■ **TASK INSTRUCTIONS**: Omit every picture, then give all the entries again exactly.

++++++++++

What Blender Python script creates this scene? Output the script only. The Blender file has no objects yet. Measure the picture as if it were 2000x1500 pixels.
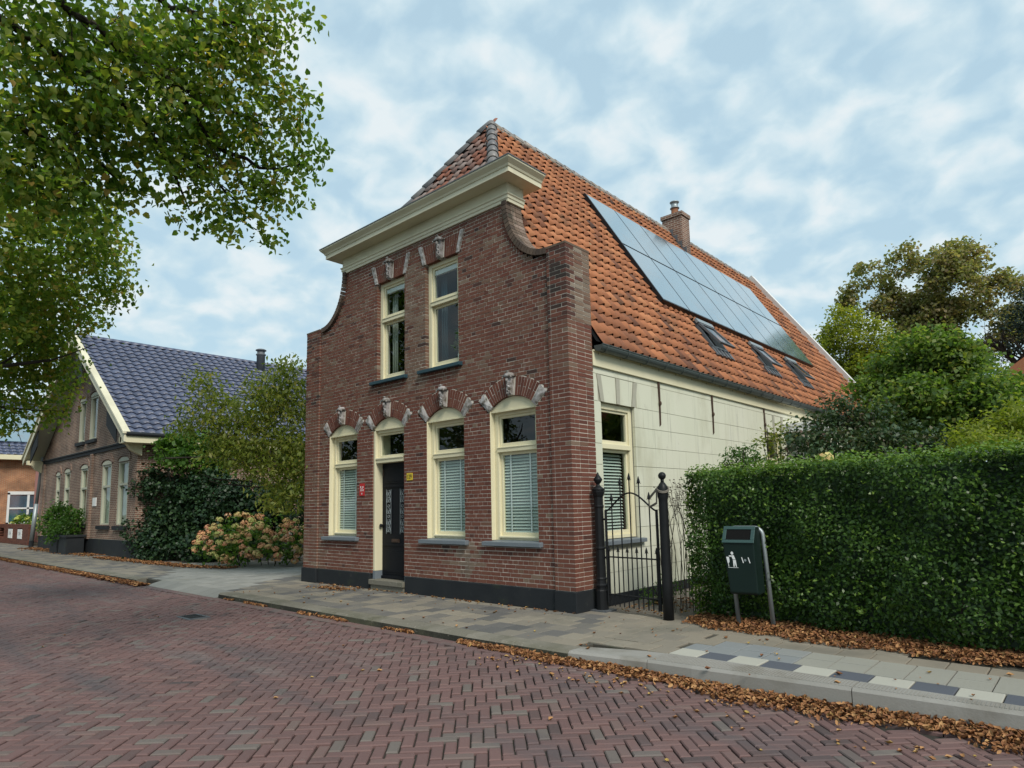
import bpy, bmesh, math, random
import numpy as np
from mathutils import Vector, Matrix
random.seed(7)
RNG = np.random.default_rng(7)
scene = bpy.context.scene
COL = scene.collection

# ------------------------------------------------------------------ camera, sky, sun, exposure
cam_data = bpy.data.cameras.new('camera')
cam = bpy.data.objects.new('camera', cam_data); COL.objects.link(cam)
CR = Vector((0.740321, 0.671937, -0.020618)); CU = Vector((0.095341, -0.074585, 0.992647)); CB = Vector((0.665458, -0.736843, -0.11928))
CP = Vector((5.952, -7.9417, 1.62))
cam.matrix_world = Matrix(((CR.x, CU.x, CB.x, CP.x), (CR.y, CU.y, CB.y, CP.y), (CR.z, CU.z, CB.z, CP.z), (0, 0, 0, 1)))
cam_data.sensor_width = 36.0
cam_data.lens = 36.0 * 1263.18 / 2000.0
cam_data.shift_y = 85.53 / 2000.0
cam_data.clip_start = 0.05
cam_data.clip_end = 3000.0
scene.camera = cam

SUN_DIR = Vector((0.66, -0.30, 0.69)).normalized()
world = bpy.data.worlds.new('World'); scene.world = world
world.use_nodes = True
wn, wl = world.node_tree.nodes, world.node_tree.links
wn.clear()
wo = wn.new('ShaderNodeOutputWorld'); bg = wn.new('ShaderNodeBackground')
sky = wn.new('ShaderNodeTexSky'); sky.sky_type = 'NISHITA'; sky.sun_disc = False
sky.sun_elevation = math.asin(SUN_DIR.z); sky.sun_rotation = math.atan2(SUN_DIR.x, SUN_DIR.y)
sky.air_density = 1.6; sky.dust_density = 1.2; sky.ozone_density = 2.0
tc = wn.new('ShaderNodeTexCoord')
sep = wn.new('ShaderNodeSeparateXYZ'); wl.new(tc.outputs['Generated'], sep.inputs[0])
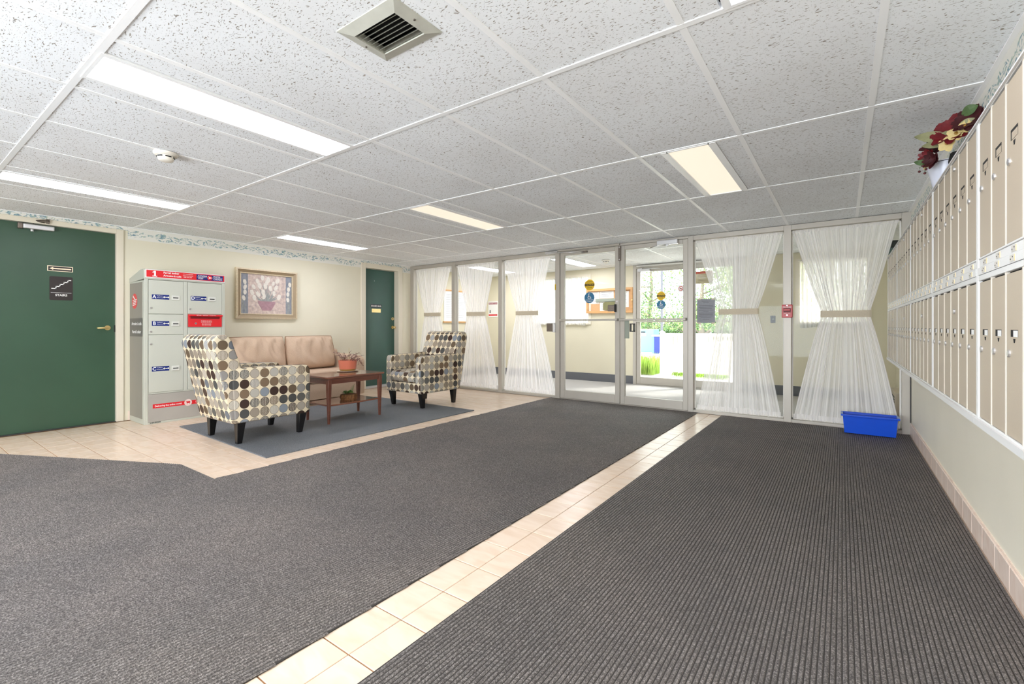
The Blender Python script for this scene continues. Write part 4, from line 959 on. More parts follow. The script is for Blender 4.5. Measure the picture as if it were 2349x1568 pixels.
def stalk(u0, v0_, u1, v1_, w):
    SOFF[0] += .000012
    dx, dy = u1 - u0, v1_ - v0_; L_ = math.hypot(dx, dy); nx, ny = -dy / L_ * w, dx / L_ * w; mx_, my_ = (u0 + u1) / 2 + nx * 1.5, (v0_ + v1_) / 2 + ny
    bp.prism(F, [(u0 - nx, v0_ - ny), (mx_ - nx, my_ - ny), (u1, v1_), (mx_ + nx, my_ + ny), (u0 + nx, v0_ + ny)], .0100, .0107 + SOFF[0])
pv = pv0 + .17
TU = [(-.13, .28), (-.06, .33), (.02, .31), (.09, .26), (-.18, .20), (-.10, .22), (-.02, .22), (.05, .19), (.13, .20), (-.20, .12), (-.12, .10), (-.05, .13), (.10, .12), (.17, .07), (-.17, .05), (.15, .30), (.00, .27), (-.04, .07)]
for du, dv in TU:
    stalk(cx0 + du * .25, pv, cx0 + du, pv + dv, .004); tulip(cx0 + du, pv + dv, rr.uniform(.034, .046), du * 2.2 + rr.uniform(-.3, .3))
for k in range(12): s_ = rr.uniform(-1, 1); stalk(cx0 + s_ * .05, pv, cx0 + s_ * .2, pv + rr.uniform(.04, .2) * (1 - abs(s_) * .4), .007)
for u_ in (pa + .045, pcx - .042):
    for v_ in (pv0 + .43, pv0 + .29, pv0 + .21, pv0 + .36): tulip(u_ + rr.uniform(-.015, .015), v_, .036, rr.uniform(-.3, .3))
    for k in range(5): stalk(u_ + rr.uniform(-.03, .03), pv0, u_ + rr.uniform(-.03, .03), pv0 + rr.uniform(.2, .4), .004)
bp.build('painted_stems', mStalk, pc, kind='stuff'); b.build('painted_tulips', mTulip, pc, kind='stuff')
MB().prism(F, [(cx0 - .12, pv + .005), (cx0 + .12, pv + .005), (cx0 + .115, pv - .03), (cx0 + .06, pv - .125), (cx0 - .06, pv - .125), (cx0 - .115, pv - .03)], .0100, .0124).build('painted_pot', mPot, pc)

# ================================================================== FURNITURE
rug = root('area_rug', (-4.72, 3.2, 0), 'grey blue rectangular rug beneath the coffee table and armchairs', 'rug')
MB().prism(WF, [(-3.765, 1.87), (-3.765, 4.45), (-5.69, 4.45), (-5.69, 1.925)], .0005, .010).build('pile', mRug, rug)
RZ = .0102
ch = root('armchair', (-4.687, 2.23, RZ), 'armchair with disc print fabric seen from behind, nearest the parcel locker', 'armchair', 'disc print armchairs facing each other')
FX = (O0, Y, Z, X)
HW = .335; cxx = -4.687
def prof(name, pts, x0, x1, bev=.018, seg=3): return MB().prism(FX, pts, x0, x1).build(name, mDisc, ch, smooth='auto', bevel=bev, seg=seg, uv=True)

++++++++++

■ **TASK RESULT**:
What Blender Python script creates this scene? Output the script only. The Blender file has no objects yet. Measure the picture as if it were 2000x1500 pixels.
import bpy, bmesh, math, random
import numpy as np
from mathutils import Vector, Matrix
random.seed(7)
RNG = np.random.default_rng(7)
scene = bpy.context.scene
COL = scene.collection

# ------------------------------------------------------------------ camera, sky, sun, exposure
cam_data = bpy.data.cameras.new('camera')
cam = bpy.data.objects.new('camera', cam_data); COL.objects.link(cam)
CR = Vector((0.740321, 0.671937, -0.020618)); CU = Vector((0.095341, -0.074585, 0.992647)); CB = Vector((0.665458, -0.736843, -0.11928))
CP = Vector((5.952, -7.9417, 1.62))
cam.matrix_world = Matrix(((CR.x, CU.x, CB.x, CP.x), (CR.y, CU.y, CB.y, CP.y), (CR.z, CU.z, CB.z, CP.z), (0, 0, 0, 1)))
cam_data.sensor_width = 36.0
cam_data.lens = 36.0 * 1263.18 / 2000.0
cam_data.shift_y = 85.53 / 2000.0
cam_data.clip_start = 0.05
cam_data.clip_end = 3000.0
scene.camera = cam

SUN_DIR = Vector((0.66, -0.30, 0.69)).normalized()
world = bpy.data.worlds.new('World'); scene.world = world
world.use_nodes = True
wn, wl = world.node_tree.nodes, world.node_tree.links
wn.clear()
wo = wn.new('ShaderNodeOutputWorld'); bg = wn.new('ShaderNodeBackground')
sky = wn.new('ShaderNodeTexSky'); sky.sky_type = 'NISHITA'; sky.sun_disc = False
sky.sun_elevation = math.asin(SUN_DIR.z); sky.sun_rotation = math.atan2(SUN_DIR.x, SUN_DIR.y)
sky.air_density = 1.6; sky.dust_density = 1.2; sky.ozone_density = 2.0
tc = wn.new('ShaderNodeTexCoord')
sep = wn.new('ShaderNodeSeparateXYZ'); wl.new(tc.outputs['Generated'], sep.inputs[0])
The Blender Python script for this scene continues. Write part 4, from line 959 on. More parts follow. The script is for Blender 4.5. Measure the picture as if it were 2349x1568 pixels.
def stalk(u0, v0_, u1, v1_, w):
    SOFF[0] += .000012
    dx, dy = u1 - u0, v1_ - v0_; L_ = math.hypot(dx, dy); nx, ny = -dy / L_ * w, dx / L_ * w; mx_, my_ = (u0 + u1) / 2 + nx * 1.5, (v0_ + v1_) / 2 + ny
    bp.prism(F, [(u0 - nx, v0_ - ny), (mx_ - nx, my_ - ny), (u1, v1_), (mx_ + nx, my_ + ny), (u0 + nx, v0_ + ny)], .0100, .0107 + SOFF[0])
pv = pv0 + .17
TU = [(-.13, .28), (-.06, .33), (.02, .31), (.09, .26), (-.18, .20), (-.10, .22), (-.02, .22), (.05, .19), (.13, .20), (-.20, .12), (-.12, .10), (-.05, .13), (.10, .12), (.17, .07), (-.17, .05), (.15, .30), (.00, .27), (-.04, .07)]
for du, dv in TU:
    stalk(cx0 + du * .25, pv, cx0 + du, pv + dv, .004); tulip(cx0 + du, pv + dv, rr.uniform(.034, .046), du * 2.2 + rr.uniform(-.3, .3))
for k in range(12): s_ = rr.uniform(-1, 1); stalk(cx0 + s_ * .05, pv, cx0 + s_ * .2, pv + rr.uniform(.04, .2) * (1 - abs(s_) * .4), .007)
for u_ in (pa + .045, pcx - .042):
    for v_ in (pv0 + .43, pv0 + .29, pv0 + .21, pv0 + .36): tulip(u_ + rr.uniform(-.015, .015), v_, .036, rr.uniform(-.3, .3))
    for k in range(5): stalk(u_ + rr.uniform(-.03, .03), pv0, u_ + rr.uniform(-.03, .03), pv0 + rr.uniform(.2, .4), .004)
bp.build('painted_stems', mStalk, pc, kind='stuff'); b.build('painted_tulips', mTulip, pc, kind='stuff')
MB().prism(F, [(cx0 - .12, pv + .005), (cx0 + .12, pv + .005), (cx0 + .115, pv - .03), (cx0 + .06, pv - .125), (cx0 - .06, pv - .125), (cx0 - .115, pv - .03)], .0100, .0124).build('painted_pot', mPot, pc)

# ================================================================== FURNITURE
rug = root('area_rug', (-4.72, 3.2, 0), 'grey blue rectangular rug beneath the coffee table and armchairs', 'rug')
MB().prism(WF, [(-3.765, 1.87), (-3.765, 4.45), (-5.69, 4.45), (-5.69, 1.925)], .0005, .010).build('pile', mRug, rug)
RZ = .0102
ch = root('armchair', (-4.687, 2.23, RZ), 'armchair with disc print fabric seen from behind, nearest the parcel locker', 'armchair', 'disc print armchairs facing each other')
FX = (O0, Y, Z, X)
HW = .335; cxx = -4.687
def prof(name, pts, x0, x1, bev=.018, seg=3): return MB().prism(FX, pts, x0, x1).build(name, mDisc, ch, smooth='auto', bevel=bev, seg=seg, uv=True)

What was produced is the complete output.